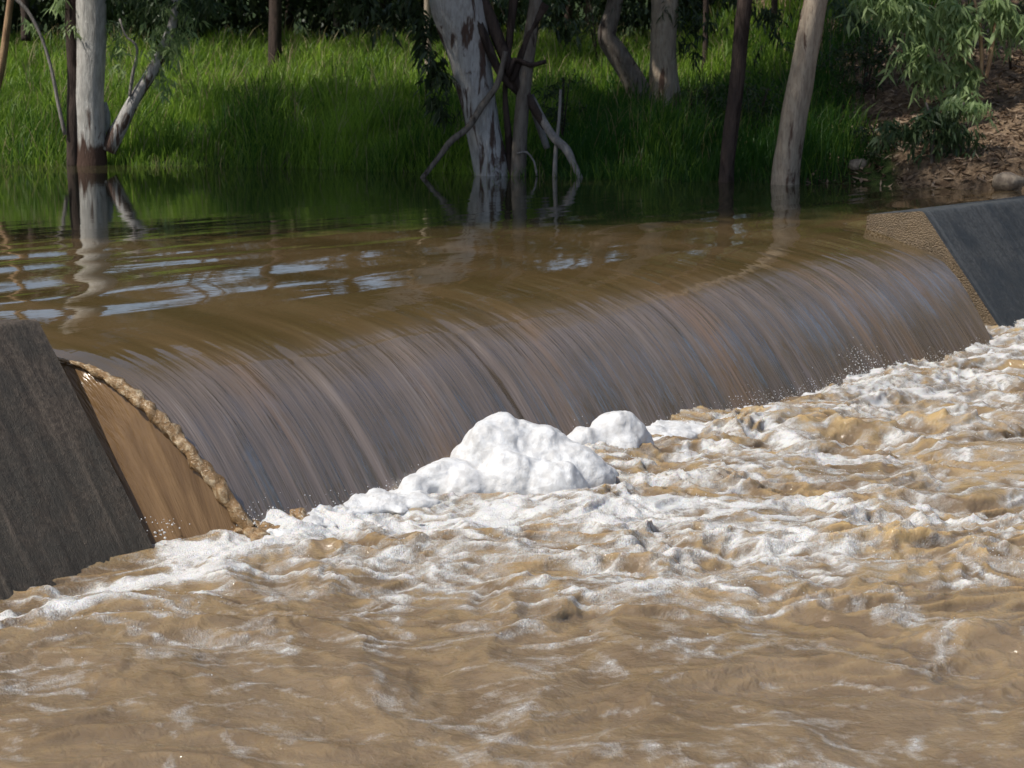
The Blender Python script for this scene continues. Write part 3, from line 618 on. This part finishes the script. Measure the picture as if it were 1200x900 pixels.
def spray_points(path, num, seed, rad=.25, hang=.3):      # twig-like leaf positions around a polyline
    r = np.random.default_rng(seed); P = np.array(path); d = np.concatenate([[0], np.cumsum(np.linalg.norm(np.diff(P, axis=0), axis=1))])
    tw = max(4, num//14); s = r.uniform(0, d[-1], tw); B = np.stack([np.interp(s, d, P[:, i]) for i in range(3)], 1)
    dr = r.normal(0, 1, (tw, 3))*[1, .8, .5]; dr /= np.linalg.norm(dr, axis=1)[:, None]; out = []
    for k in range(tw):
        q = np.linspace(.15, 1, 14)[:, None]*rad*r.uniform(.5, 1.3); out.append(B[k]+dr[k]*q+np.array([0, 0, -hang])*q**2/rad+r.normal(0, .02, (14, 3)))
    return np.vstack(out)

# shared crowns, well above the frame but seen in the water and as shade
CROWN = []
for q in range(3):
    C = clumps(170, 30, (1, 1, .72), 200+q, .105, .3); V, Fq, tt = leaf_arr(C, 300+q, (.06, .10), .50, .5)
    CROWN.append((V, Fq, tt))
CM = {}
def crown(parent, loc, size, q=0, mat=None, seed=0):
    mat = mat or M_gum; key = (q, mat.name)
    if key not in CM:
        o = mesh('crown', CROWN[q][0], CROWN[q][1], mat, parent, smooth=False, attrs={'tint': CROWN[q][2]}); CM[key] = o.data
    else:
        o = bpy.data.objects.new('crown', CM[key]); COL.objects.link(o); o.parent = parent
    o.location = loc; o.scale = size if isinstance(size, tuple) else (size,)*3; o.rotation_euler = (0, 0, seed*1.7); return o

class Tree:
    def __init__(s, base_px, D, label, name='gum_tree', cat='tree', group=None, zbase=None):
        s.D = D; b = far(base_px[0], base_px[1], D); s.b = b; s.root = empty(name, tuple(b), label, cat, group)
    def limb(s, pts, mat, name='trunk', seed=0, rough=.07, seg=14, dD=None, ext=None):
        P = []; rad = []
        for k, q in enumerate(pts):
            D = s.D+(q[3] if len(q) > 3 else 0); P.append(far(q[0], q[1], D)-s.b); rad.append(q[2]*D/F)
        if ext:
            for (dx, dz, r) in ext: P.append(P[-1]+np.array([dx, 0.1, dz])); rad.append(r)
        V, Q, T_ = tube(P, rad, seg, seed, rough)
        return mesh(name, V, [Q, T_], mat, s.root)
    def leaves(s, px_, num, mat, seed, rad=.25, hang=.35, dD=0, Lr=(.09, .16), name='leaves', wr=.16, droop=.8):
        P = [far(x_, y_, s.D+dD)-s.b for x_, y_ in px_]
        return leaves(name, spray_points(P, num, seed, rad, hang), mat, s.root, seed, Lr, wr, droop)

G = 'gum trees along the far bank'
# 1 - the white gum on the left with its dark companion stem
T1 = Tree((105, 193), 30.9, 'smooth white gum in the water at left with dark twin stem and leaning limb', group=G)
T1.limb([(107, 200, 20), (107, 180, 18), (105, 120, 16.5), (107, 60, 16.5), (107, 0, 17.5), (107, -60, 17)], M_white, 'trunk', 1, .05, ext=[(.1, 2.5, .2), (.5, 3, .15), (.2, 3, .09)], seg=22)
T1.limb([(86, 198, 8, -.1), (85, 150, 7, -.1), (86, 90, 7.5), (84, 30, 8), (86, -30, 8)], M_darkbark, 'trunk', 2, ext=[(-.3, 2, .09), (-.6, 2, .06)])
T1.limb([(126, 176, 10), (140, 150, 9), (160, 112, 7.5), (178, 85, 7), (192, 55, 6), (203, 25, 5), (207, -20, 4)], M_redgum, 'branch', 3, .12)
T1.limb([(124, 155, 5, .3), (125, 135, 4.5, .3), (122, 120, 3, .3)], M_white, 'branch', 4)
T1.limb([(76, 158, 2.5, -.2), (68, 120, 2.2, -.2), (60, 80, 2, -.2), (47, 40, 2, -.2), (33, 14, 2, -.2), (14, -6, 2.4, -.2)], M_bleach, 'branch', 5, .1, 8)
T1.limb([(152, 113, 2, -.1), (155, 90, 2, -.1), (157, 50, 1.6, -.1), (150, 45, 1.2, -.1), (140, 22, 1.2, -.1)], M_bleach, 'branch', 6, .1, 7)
T1.leaves([(205, 5), (195, 40), (185, 60)], 420, M_gumlite, 11, .42, .25, Lr=(.12, .2), wr=.22)
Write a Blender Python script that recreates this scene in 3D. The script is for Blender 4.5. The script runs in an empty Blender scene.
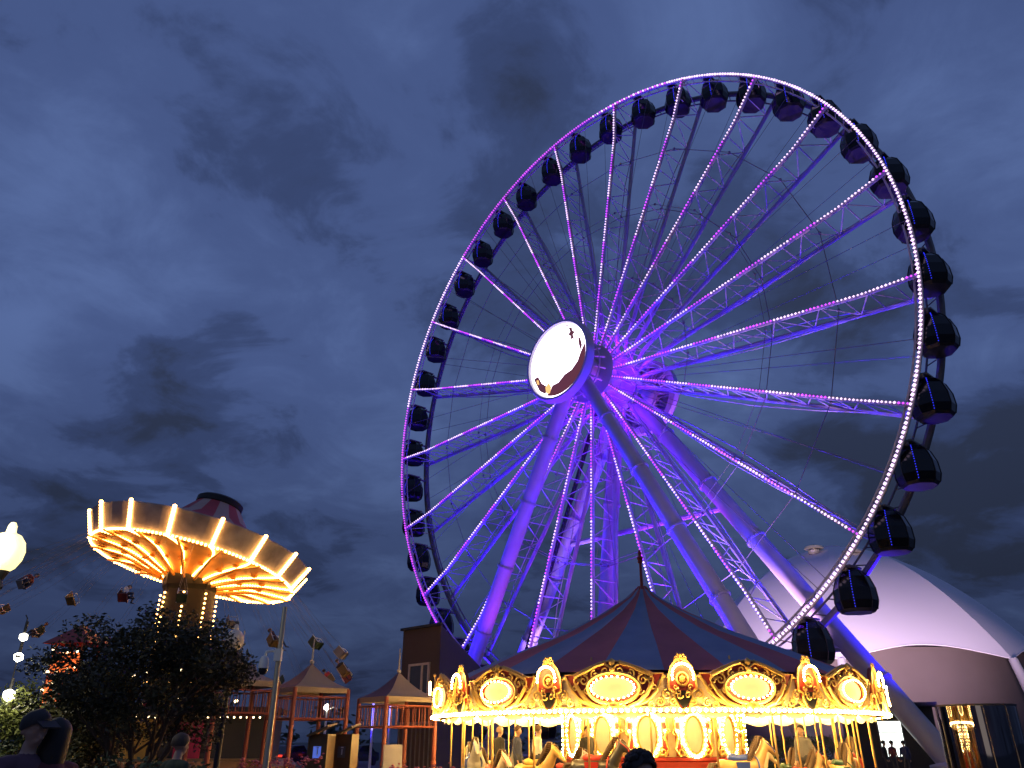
import bpy, bmesh, math, random
from mathutils import Vector, Matrix, Euler, noise
random.seed(7)
PI = math.pi; TAU = 2*PI; R_ = math.radians
sc = bpy.context.scene
COL = sc.collection
CAMZ = 1.7; F = 762.0; PITCH = R_(25.137)

def at(px, py, Y):
    """world point seen at pixel (px,py) at world depth y=Y (used to lay the place out)"""
    x = (px-512)/F; y = -(py-384)/F
    d = Vector((x, math.cos(PITCH)-y*math.sin(PITCH), math.sin(PITCH)+y*math.cos(PITCH)))
    return d*(Y/d.y) + Vector((0, 0, CAMZ))
def proj(p):
    x, y, z = p[0], p[1], p[2]-CAMZ
    d = y*math.cos(PITCH)+z*math.sin(PITCH); v = -y*math.sin(PITCH)+z*math.cos(PITCH)
    return 512+F*x/d, 384-F*v/d

ORD = ('first second third fourth fifth sixth seventh eighth ninth tenth eleventh twelfth thirteenth fourteenth fifteenth sixteenth '
       'seventeenth eighteenth nineteenth twentieth').split()
ORD += ['twenty-'+o for o in ORD[:9]] + ['thirtieth'] + ['thirty-'+o for o in ORD[:9]]

# ------------------------------------------------------------------ materials
MATS = {}
def mat(name, col, rough=.6, metal=0., var=.25, scale=3., emit=None, strength=0., bump=0., spec=.5, coat=0., coords='Object'):
    if name in MATS: return MATS[name]
    m = bpy.data.materials.new(name); m.use_nodes = True
    nt = m.node_tree; b = nt.nodes['Principled BSDF']
    b.inputs['Roughness'].default_value = rough; b.inputs['Metallic'].default_value = metal
    b.inputs['Specular IOR Level'].default_value = spec
    b.inputs['Coat Weight'].default_value = coat
    tc = nt.nodes.new('ShaderNodeTexCoord'); nz = nt.nodes.new('ShaderNodeTexNoise')
    nz.inputs['Scale'].default_value = scale; nz.inputs['Detail'].default_value = 6
    nt.links.new(tc.outputs[coords], nz.inputs['Vector'])
    mx = nt.nodes.new('ShaderNodeMix'); mx.data_type = 'RGBA'
    lo = [c*(1-var) for c in col]; hi = [min(1, c*(1+var)) for c in col]
    mx.inputs['A'].default_value = (*lo, 1); mx.inputs['B'].default_value = (*hi, 1)
    nt.links.new(nz.outputs['Fac'], mx.inputs['Factor']); nt.links.new(mx.outputs['Result'], b.inputs['Base Color'])
    if bump:
        bp = nt.nodes.new('ShaderNodeBump'); bp.inputs['Strength'].default_value = bump
        nt.links.new(nz.outputs['Fac'], bp.inputs['Height']); nt.links.new(bp.outputs['Normal'], b.inputs['Normal'])
    if emit:
        b.inputs['Emission Color'].default_value = (*emit, 1); b.inputs['Emission Strength'].default_value = strength
    MATS[name] = m
    return m

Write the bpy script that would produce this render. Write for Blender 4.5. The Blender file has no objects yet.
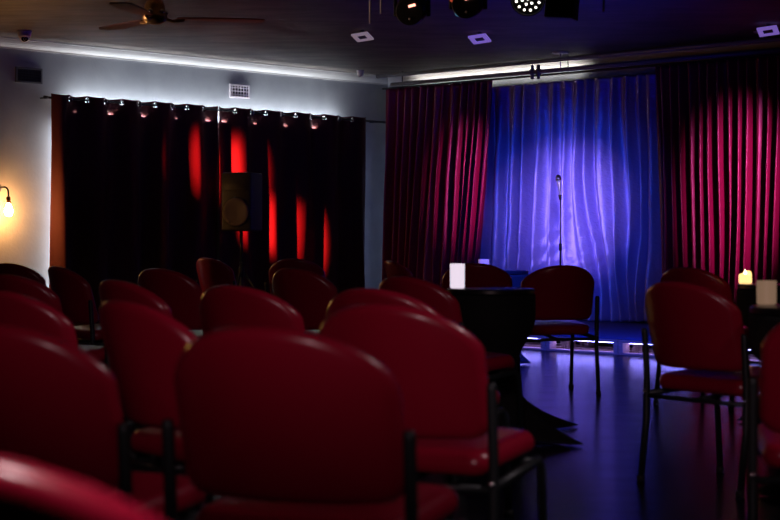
^^^^
• _Problem requirements_
Using the entries above, transcribe every line from the line containing "Write a Blender" through the line containing "CAMZ = 1.7; F = 762.0; PITCH = R_(25.137)". Do not copy pictures.

• _Solution to this exercise_
Write a Blender Python script that recreates this scene in 3D. The script is for Blender 4.5. The script runs in an empty Blender scene.
import bpy, bmesh, math, random
from mathutils import Vector, Matrix, Euler, noise
random.seed(7)
PI = math.pi; TAU = 2*PI; R_ = math.radians
sc = bpy.context.scene
COL = sc.collection
CAMZ = 1.7; F = 762.0; PITCH = R_(25.137)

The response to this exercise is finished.